I have received from Mr. William McGonagall, poet and tragedian, now resident at Perth, a copy of the second series of his “Poetic Gems.” Mr. McGonagall is one of the Scotch candidates for the Laureateship. He has paid more than one visit to her Majesty at Balmoral–on one occasion in the costume of Roderick Dhu–but owing to some misunderstanding, probably caused by the intervention of a gilded and officious menial, he was not admitted to the royal presence. Still, the Queen cannot be unacquainted with his extraordinary merits, which are the theme of general acclamation in Scotland. In this volume I find an ode written by three admirers at Glasgow University; also an address from the same, in which his advice is sought as to the best way to prepare for a poetical career. One of the questions runs thus: “Is the most intellectual benefit to be derived from a study of the McGonagallian or Shaksperian school of poetry?” A man who is approached with this deference must possess talents of no common order.
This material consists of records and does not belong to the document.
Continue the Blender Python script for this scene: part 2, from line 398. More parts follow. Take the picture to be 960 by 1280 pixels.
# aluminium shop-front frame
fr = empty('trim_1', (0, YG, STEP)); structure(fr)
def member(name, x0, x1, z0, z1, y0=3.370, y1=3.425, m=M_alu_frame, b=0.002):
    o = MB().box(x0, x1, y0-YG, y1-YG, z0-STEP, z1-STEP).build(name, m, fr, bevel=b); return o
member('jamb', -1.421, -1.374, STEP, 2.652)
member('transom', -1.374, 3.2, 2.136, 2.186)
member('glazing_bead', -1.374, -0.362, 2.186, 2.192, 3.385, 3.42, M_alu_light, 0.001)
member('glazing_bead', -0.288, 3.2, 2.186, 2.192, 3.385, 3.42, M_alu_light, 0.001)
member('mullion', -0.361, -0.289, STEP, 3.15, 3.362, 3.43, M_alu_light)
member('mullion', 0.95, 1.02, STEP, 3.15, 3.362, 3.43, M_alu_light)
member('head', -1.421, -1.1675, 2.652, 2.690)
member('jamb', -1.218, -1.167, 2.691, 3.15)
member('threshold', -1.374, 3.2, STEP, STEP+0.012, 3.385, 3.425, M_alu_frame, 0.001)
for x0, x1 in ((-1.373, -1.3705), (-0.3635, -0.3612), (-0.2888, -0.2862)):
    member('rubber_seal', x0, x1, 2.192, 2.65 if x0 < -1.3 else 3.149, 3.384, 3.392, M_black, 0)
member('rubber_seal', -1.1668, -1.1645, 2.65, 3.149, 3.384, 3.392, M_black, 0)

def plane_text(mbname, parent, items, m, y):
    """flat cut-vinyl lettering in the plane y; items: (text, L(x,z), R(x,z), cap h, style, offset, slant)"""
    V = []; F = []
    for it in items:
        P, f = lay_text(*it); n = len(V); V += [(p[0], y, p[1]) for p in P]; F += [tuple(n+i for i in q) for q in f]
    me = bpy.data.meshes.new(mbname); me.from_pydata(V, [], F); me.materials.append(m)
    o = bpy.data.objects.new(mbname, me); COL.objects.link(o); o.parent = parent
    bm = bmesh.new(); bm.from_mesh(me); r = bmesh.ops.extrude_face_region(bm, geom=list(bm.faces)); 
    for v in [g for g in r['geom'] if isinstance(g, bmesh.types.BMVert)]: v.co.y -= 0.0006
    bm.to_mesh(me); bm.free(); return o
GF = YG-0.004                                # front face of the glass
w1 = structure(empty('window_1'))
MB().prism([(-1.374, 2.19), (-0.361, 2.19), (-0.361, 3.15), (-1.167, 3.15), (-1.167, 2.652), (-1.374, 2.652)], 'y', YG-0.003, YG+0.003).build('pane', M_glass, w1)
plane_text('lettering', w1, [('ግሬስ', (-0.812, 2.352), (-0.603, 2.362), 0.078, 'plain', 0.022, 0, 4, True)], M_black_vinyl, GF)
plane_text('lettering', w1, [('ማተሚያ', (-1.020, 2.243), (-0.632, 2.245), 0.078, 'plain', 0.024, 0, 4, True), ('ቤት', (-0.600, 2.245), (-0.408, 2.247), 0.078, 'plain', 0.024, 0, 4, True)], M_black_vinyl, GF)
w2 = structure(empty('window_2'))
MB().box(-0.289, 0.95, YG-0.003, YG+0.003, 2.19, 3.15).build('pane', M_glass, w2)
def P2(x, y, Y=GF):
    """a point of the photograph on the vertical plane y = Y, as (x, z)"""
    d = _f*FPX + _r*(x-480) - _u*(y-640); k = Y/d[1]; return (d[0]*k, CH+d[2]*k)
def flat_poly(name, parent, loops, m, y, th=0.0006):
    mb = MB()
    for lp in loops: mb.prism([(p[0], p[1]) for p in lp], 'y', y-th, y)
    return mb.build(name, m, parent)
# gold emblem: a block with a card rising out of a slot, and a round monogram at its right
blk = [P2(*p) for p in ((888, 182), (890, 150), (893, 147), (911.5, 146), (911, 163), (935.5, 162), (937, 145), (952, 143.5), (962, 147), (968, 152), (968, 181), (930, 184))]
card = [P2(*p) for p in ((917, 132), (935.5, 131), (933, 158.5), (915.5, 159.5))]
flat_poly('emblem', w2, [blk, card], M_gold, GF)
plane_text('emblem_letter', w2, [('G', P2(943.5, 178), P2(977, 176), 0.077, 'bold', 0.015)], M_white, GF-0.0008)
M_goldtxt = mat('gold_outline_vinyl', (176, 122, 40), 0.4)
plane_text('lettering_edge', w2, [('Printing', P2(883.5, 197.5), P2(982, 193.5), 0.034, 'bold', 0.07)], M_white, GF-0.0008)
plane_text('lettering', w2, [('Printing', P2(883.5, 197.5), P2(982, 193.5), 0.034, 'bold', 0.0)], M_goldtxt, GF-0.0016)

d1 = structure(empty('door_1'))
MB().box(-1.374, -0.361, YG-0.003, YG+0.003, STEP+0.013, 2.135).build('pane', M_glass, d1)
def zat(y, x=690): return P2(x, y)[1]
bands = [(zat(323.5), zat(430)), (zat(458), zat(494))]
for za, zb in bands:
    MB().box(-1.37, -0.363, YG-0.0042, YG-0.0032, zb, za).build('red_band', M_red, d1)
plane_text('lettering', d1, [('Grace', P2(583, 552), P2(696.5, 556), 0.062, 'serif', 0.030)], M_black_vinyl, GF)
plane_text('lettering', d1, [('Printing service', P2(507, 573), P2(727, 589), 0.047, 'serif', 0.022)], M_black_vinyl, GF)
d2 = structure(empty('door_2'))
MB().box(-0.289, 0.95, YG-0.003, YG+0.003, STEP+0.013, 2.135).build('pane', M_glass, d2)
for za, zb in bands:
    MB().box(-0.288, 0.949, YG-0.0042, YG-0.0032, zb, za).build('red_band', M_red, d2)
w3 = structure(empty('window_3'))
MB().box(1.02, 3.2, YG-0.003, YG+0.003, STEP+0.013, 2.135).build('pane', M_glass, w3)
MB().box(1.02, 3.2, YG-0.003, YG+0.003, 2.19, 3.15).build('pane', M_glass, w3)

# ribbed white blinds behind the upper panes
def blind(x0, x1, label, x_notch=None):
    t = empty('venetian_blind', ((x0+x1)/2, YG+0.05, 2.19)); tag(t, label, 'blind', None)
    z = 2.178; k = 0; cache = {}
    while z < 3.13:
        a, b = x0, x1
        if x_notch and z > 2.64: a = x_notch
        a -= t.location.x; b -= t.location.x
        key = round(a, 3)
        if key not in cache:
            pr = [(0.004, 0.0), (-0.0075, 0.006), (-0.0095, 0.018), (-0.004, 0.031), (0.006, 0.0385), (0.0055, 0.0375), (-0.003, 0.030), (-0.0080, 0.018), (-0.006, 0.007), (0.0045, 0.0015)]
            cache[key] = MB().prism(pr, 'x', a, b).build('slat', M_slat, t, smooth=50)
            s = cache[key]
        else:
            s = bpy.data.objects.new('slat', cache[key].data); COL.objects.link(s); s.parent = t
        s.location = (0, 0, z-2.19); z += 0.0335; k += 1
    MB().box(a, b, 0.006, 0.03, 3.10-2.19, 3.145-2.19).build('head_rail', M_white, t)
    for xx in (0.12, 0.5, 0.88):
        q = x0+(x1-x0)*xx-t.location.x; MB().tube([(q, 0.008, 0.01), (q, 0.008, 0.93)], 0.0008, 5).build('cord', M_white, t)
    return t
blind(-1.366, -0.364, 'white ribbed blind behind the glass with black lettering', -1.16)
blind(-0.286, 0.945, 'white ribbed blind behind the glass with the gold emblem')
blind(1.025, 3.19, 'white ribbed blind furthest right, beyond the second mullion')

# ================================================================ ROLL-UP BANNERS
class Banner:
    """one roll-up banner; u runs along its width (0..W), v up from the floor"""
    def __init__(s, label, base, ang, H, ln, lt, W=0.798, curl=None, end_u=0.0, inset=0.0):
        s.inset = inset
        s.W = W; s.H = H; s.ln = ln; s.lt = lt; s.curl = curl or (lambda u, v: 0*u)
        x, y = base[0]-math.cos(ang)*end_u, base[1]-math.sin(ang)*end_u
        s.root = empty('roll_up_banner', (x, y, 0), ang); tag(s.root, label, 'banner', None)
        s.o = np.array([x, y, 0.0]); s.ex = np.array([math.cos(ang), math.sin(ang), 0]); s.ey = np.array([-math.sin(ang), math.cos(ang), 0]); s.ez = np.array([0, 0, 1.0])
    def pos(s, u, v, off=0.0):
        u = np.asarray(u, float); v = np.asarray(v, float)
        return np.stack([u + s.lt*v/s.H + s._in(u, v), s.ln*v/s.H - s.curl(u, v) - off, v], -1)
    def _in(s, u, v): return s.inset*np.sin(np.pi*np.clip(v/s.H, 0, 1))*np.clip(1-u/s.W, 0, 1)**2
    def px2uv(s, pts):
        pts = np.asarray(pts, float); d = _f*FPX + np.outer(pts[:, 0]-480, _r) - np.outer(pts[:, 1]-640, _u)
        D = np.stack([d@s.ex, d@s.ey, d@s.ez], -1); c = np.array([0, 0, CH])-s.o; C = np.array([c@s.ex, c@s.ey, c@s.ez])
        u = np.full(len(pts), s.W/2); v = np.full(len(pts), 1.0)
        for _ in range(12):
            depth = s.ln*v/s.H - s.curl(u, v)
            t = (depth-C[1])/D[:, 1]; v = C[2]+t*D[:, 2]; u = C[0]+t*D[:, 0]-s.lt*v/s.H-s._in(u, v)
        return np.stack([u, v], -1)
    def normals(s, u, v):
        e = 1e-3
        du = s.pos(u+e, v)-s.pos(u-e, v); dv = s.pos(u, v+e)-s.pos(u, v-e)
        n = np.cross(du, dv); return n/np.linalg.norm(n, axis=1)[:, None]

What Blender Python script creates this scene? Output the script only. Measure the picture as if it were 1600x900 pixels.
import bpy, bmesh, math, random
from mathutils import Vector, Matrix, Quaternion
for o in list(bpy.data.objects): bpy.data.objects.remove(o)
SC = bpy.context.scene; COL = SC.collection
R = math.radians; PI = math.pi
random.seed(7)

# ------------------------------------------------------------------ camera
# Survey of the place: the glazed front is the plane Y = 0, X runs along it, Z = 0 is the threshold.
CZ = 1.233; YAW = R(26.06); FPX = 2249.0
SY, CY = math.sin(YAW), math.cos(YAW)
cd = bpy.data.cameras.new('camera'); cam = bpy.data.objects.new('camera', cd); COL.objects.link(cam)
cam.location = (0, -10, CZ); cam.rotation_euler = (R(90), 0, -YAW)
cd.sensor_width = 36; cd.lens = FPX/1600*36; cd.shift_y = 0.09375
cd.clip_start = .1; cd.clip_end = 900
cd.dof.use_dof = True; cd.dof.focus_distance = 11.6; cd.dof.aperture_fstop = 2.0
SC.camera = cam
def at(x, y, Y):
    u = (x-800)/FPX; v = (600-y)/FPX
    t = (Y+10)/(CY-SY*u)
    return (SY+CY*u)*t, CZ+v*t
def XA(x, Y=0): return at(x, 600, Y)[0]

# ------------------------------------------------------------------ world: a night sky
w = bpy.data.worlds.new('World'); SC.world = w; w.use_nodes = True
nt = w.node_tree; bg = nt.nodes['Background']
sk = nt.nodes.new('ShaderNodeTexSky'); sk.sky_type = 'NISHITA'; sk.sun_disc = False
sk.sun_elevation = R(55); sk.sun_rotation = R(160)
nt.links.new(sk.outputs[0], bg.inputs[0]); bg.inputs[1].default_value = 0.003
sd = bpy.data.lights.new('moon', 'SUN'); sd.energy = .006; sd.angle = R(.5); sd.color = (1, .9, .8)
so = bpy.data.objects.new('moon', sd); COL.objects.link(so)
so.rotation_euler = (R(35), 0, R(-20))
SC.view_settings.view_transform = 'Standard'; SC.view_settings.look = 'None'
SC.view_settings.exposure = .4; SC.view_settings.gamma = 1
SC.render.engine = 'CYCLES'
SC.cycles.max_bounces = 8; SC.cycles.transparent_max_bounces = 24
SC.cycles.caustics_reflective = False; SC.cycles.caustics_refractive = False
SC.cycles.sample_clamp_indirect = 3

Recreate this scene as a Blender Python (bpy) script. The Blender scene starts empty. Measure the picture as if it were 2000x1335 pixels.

Mr. McGonagall’s genius is untutored in the sense in which the genius of Shakspere was untutored, and of Burns and of Walt Whitman. I take at random from the “Gems” a stanza in a descriptive poem about New York. The bard is in Central Park—
And there’s beautiful boats to be seen there,
And the joyous shouts of children do rend the air,
While the boats sail along with them o’er Lohengrin’s Lake,
And the fare is five cents for children, and adults ten is all I take.
There is a rugged simplicity here, and an idiomatic vigour, which give to the description of McGonagall as an untutored genius quite an exceptional significance.